We can’t ignore the political dimension. Florida is a Republican state that voted for Trump by a healthy margin. Many Florida voters are alarmed by what they saw as a coordinated media and platform campaign to censor or bury stories unflattering to the Biden campaign. Of course they expect their leaders to “do something,” especially when those leaders are quickly ascending to national prominence and perhaps presidential ambitions. Besides, it’s not like Democrats aren’t doing the same exact thing to try to legally force platforms to moderate content in the way they would prefer.

But the problem of platform censorship is not at core a policy problem. It is a technological problem, as Reason senior producer Zach Weissmueller’s fantastic video “How to Fight Deplatforming: Decentralize” well illustrates.

Because big online platforms are centralized, they will be targeted by powerful groups to influence how the content is controlled. Any political solution that cements or neglects the core problem of centralization will not capably address the deplatforming problem.

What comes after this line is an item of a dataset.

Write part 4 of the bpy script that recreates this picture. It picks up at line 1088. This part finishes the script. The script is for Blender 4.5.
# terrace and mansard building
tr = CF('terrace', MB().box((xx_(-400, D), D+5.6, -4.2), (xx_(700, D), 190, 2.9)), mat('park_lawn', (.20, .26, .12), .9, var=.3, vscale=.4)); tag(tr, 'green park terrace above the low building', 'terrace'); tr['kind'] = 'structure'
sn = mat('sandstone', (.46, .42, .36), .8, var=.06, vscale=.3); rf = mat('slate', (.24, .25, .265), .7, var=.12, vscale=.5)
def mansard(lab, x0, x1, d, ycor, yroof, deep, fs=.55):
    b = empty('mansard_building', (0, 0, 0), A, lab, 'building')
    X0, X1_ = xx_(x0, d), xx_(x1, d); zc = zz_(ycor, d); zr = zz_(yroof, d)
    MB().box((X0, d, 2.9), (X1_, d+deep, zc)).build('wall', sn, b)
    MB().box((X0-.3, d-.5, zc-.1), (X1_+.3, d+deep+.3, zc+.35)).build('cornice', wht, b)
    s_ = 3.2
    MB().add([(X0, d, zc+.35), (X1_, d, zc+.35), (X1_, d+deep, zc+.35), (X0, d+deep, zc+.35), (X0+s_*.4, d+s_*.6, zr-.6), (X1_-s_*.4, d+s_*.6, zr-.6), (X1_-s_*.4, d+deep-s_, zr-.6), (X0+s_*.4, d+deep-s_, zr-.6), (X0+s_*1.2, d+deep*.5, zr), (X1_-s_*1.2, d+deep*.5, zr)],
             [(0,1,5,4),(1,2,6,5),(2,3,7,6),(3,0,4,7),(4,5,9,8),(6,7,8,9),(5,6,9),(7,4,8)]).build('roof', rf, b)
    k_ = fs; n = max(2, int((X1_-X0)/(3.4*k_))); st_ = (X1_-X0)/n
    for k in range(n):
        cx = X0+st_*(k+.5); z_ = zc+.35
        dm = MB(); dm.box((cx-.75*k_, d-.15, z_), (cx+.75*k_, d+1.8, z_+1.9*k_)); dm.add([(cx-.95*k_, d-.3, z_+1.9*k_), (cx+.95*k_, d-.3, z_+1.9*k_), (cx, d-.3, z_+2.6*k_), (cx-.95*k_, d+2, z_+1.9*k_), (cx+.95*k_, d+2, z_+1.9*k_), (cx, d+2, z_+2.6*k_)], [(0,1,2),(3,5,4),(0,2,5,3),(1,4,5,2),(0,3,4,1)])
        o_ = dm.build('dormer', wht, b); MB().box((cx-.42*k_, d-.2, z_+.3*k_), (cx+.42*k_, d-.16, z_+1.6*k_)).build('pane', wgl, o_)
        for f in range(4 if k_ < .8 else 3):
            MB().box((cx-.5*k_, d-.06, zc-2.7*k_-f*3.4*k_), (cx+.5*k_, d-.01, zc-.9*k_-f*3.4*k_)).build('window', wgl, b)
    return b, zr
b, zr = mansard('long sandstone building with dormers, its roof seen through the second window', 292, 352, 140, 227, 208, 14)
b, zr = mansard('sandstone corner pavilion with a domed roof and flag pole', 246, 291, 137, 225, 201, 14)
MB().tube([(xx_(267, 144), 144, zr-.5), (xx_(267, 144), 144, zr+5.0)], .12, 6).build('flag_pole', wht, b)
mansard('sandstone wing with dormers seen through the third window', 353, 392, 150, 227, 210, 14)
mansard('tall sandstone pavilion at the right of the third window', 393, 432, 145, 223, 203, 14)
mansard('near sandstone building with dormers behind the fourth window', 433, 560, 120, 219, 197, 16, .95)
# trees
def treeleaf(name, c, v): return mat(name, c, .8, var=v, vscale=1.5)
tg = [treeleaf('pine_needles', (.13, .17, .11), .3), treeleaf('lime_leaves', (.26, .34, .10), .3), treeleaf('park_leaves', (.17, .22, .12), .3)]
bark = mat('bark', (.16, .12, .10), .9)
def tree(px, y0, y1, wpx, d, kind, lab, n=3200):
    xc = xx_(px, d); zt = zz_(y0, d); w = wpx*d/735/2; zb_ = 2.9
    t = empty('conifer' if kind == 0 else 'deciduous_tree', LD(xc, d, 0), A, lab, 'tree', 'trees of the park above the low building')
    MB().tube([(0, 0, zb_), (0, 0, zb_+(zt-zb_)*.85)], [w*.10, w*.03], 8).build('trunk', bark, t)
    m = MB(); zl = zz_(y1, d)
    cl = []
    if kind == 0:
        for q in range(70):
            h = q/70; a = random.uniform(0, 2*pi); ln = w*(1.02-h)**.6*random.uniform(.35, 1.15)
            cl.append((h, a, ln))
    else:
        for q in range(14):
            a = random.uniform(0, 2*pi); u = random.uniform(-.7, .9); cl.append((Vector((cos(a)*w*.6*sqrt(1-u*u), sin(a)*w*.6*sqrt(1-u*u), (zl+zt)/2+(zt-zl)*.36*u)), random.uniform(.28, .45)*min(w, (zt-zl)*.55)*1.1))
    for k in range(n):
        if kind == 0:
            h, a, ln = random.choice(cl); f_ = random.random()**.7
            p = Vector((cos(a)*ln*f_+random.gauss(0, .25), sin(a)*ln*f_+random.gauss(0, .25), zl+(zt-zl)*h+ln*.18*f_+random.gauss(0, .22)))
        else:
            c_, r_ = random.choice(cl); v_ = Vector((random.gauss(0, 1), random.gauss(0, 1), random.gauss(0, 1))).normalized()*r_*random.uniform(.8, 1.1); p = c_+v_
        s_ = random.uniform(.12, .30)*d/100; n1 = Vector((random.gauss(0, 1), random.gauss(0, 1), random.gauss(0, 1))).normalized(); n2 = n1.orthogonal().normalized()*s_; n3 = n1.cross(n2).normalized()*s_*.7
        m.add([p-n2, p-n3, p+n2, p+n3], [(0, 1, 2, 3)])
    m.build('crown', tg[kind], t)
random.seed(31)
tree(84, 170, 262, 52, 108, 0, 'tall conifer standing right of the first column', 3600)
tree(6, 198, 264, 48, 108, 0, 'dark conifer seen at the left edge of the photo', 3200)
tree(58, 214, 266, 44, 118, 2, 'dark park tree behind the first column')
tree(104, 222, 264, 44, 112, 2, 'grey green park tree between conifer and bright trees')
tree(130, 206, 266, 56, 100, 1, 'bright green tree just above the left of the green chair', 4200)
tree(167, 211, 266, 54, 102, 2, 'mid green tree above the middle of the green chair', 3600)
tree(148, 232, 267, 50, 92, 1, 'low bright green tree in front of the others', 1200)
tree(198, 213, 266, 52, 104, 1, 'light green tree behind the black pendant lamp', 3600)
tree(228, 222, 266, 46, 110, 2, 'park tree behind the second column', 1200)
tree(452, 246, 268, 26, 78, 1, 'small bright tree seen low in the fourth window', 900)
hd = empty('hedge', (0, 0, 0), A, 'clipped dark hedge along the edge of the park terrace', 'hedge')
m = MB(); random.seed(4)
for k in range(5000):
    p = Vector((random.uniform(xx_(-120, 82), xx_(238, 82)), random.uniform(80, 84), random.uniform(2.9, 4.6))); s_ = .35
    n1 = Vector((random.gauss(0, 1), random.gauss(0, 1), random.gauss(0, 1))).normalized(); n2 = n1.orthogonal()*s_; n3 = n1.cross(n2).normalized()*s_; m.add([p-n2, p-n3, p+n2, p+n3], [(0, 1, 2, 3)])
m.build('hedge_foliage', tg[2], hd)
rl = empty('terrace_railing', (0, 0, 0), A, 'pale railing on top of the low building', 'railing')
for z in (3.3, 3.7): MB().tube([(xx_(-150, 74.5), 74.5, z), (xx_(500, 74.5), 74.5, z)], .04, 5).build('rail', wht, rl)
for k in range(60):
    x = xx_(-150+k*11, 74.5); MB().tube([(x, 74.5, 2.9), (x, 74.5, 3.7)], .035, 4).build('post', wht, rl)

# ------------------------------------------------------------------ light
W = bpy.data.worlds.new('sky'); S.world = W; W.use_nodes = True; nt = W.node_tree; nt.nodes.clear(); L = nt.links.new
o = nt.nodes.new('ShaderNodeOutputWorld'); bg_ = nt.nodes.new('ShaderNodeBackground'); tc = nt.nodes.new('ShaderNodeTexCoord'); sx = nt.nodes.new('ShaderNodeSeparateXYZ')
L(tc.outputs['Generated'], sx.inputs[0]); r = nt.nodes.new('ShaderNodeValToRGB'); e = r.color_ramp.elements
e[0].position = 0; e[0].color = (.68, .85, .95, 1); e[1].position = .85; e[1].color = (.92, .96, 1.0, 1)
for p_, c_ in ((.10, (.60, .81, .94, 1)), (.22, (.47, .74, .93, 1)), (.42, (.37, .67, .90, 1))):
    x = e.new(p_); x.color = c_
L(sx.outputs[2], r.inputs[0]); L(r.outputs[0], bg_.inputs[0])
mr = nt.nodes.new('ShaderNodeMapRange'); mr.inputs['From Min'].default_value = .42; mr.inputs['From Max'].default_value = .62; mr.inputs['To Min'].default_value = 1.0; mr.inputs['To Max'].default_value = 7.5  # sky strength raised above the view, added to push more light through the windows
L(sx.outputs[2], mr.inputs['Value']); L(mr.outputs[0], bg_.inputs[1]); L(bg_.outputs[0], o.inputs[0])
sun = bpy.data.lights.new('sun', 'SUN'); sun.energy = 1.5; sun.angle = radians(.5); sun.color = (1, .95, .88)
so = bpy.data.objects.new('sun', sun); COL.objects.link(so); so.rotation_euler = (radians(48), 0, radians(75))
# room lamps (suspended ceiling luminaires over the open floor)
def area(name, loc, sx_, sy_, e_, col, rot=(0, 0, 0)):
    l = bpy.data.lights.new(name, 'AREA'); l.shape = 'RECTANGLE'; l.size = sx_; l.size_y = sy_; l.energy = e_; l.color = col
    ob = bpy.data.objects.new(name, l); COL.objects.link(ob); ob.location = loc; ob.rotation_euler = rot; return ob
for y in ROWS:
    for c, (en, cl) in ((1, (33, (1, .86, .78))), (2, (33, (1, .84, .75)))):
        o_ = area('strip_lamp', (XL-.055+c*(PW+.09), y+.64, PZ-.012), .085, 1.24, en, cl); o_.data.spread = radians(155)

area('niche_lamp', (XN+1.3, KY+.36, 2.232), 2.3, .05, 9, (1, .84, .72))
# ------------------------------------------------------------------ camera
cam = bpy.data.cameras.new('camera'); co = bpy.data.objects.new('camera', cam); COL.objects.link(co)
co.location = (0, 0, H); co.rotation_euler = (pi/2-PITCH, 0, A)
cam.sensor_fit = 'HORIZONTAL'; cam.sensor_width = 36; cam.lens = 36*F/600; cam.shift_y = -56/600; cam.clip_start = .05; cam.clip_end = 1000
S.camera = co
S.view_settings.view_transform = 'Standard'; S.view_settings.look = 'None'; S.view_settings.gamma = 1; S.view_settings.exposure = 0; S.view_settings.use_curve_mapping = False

So what can lawmakers who are concerned about the power of social media platforms do? Well, in the Sunshine State, we should just do more of what we’re already doing and create a hospitable environment for the people who are building decentralized technologies.

It might look like Florida’s embrace of cryptocurrency and distain for big tech platforms is a contradiction. Actually, it makes perfect sense. Decentralized technologies like cryptocurrency provide an alternative to the more centralized arrangements that have until now dominated the internet.

Many cryptocurrency projects seek to deal with the deplatforming project head on. One great example is LBRY, which is a blockchain-based and censorship-resistant YouTube alternative. Anyone can upload their videos to the LBRY blockchain, which is accessible by explorers like Odysee that third parties build to let users connect with content. No one can censor the LBRY blockchain, but applications like Odysee can set their own content standards for what users can access. Don’t like Odysee’s standards? Use or build a competitor. This model allows for both censorship-resistance at the blockchain layer and diversity in content moderation at the application layer.

Politicians that are upset at content moderation standards shouldn’t waste their time on quixotic efforts to micromanage platform policy that will probably be outweighed by stronger efforts on the left anyway. They would better achieve their goals by creating an environment where such decentralized technologies can make that old model irrelevant.

As the futurist Buckminster Fuller once remarked, “You never change things by fighting the existing reality. To change something, build a new model that makes the existing model obsolete.” Trying to legislate a content moderation policy that is more hospitable to dissident voices is merely fighting the existing reality. Creating an environment where techies can build these new decentralizing tools is how we make centralized platforms obsolete—or at the very least, just one of many viable options.